Bawer fears that on an everyday level, the situation for gay men in cities like Oslo and Amsterdam is becoming more difficult, with an increase in attacks by Muslim youths. In Oslo, reports of assaults on gays by Muslims are increasing, and instead of admitting to this as a problem, prominent Muslims are arguing that in "their" neighbourhoods, Muslim cultural values should reign, meaning that gays who enter their territory should not, for example, hold hands. In one recent incident, a gay couple exchanged a kiss in an Oslo kebab joint and were chased down the street by a fellow-customer. Later, one of them told a reporter: "It was perhaps a little dumb of us to do that. I don't like to provoke people." Bawer notes: "This is the reigning mentality. Gays have learned to blame themselves for having ‘provoked' people who want to beat them up for being gay."
Bawer's concern is echoed by Lloyd Newson, the choreographer and leader of the highly-praised dance company, DV8 Physical Theatre. In 2008, the company produced To Be Straight With You, a mixed media and performance piece which brilliantly explored anti-gay feeling in all its international forms and guises, including Islamic. The arts are famously the home to a great number of gay men, which makes the lack of creative comment on Islam and homosexuality all the more pointed. Newson's work stands virtually alone. He was inspired to create the piece after he and his Indian partner, taking part in a Gay Pride march, had abuse yelled at them by Afro-Caribbean onlookers. Although equal weight is given to other religions in the show, Newson feels that in terms of physical danger, as opposed to the simple expression of anti-gay sentiment, Islam is the most threatening.
"I did To Be Straight With You because the debate needs to be had right here, right now," he says. "It's when people's backs are up against the wall that they start to engage." Concerned by the high proportion of Muslims who state a preference for sharia, and by the creeping censorship of all criticism of Islam, he has also come up against those who find any critique of it too rich for their blood.
"While we were making To be Straight With You, some white liberals we spoke to couldn't handle hearing any challenges to a religious community, if it was non-white," he says. Indeed, he lost a board member over the issue. "They were very anxious," he says. "Their position is that you can only criticise ‘your own' culture, race and/or religion, you cannot criticise anything ‘other'."
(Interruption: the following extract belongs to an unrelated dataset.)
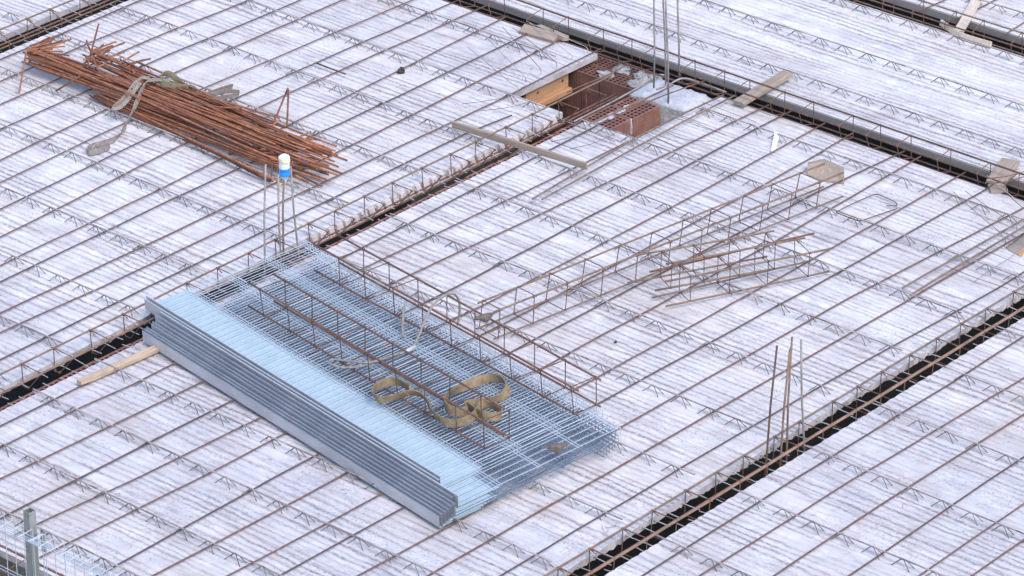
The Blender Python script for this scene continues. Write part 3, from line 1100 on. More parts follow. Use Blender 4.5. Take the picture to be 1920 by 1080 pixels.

Those who refrain from passing any judgment which they view as "culturally imperialist" are, arguably, also not helping Muslims who are themselves gay (the same principle applies to many Western feminists, whose silence over the treatment of women in Islam is shameful). While researching the project, Newson learned of the fear felt by many gay Muslims, some of whom had had "horrific experiences". Last year, the gay homeless charity, the Albert Kennedy Trust, reported that it was seeing a rise in the number of gay Muslims fleeing from forced marriages and domestic violence. There is a support group, Imaan, which was set up in 1998 and is run by volunteers, and there was a well-received Channel 4 documentary in 2006, Gay Muslims, which helped to shed light on their predicament but in which most of those taking part kept their identities hidden. A high-profile storyline in the BBC soap EastEnders features a relationship between a gay white man and a Muslim, the latter being forced to go ahead with a marriage by his ashamed and terrified mother.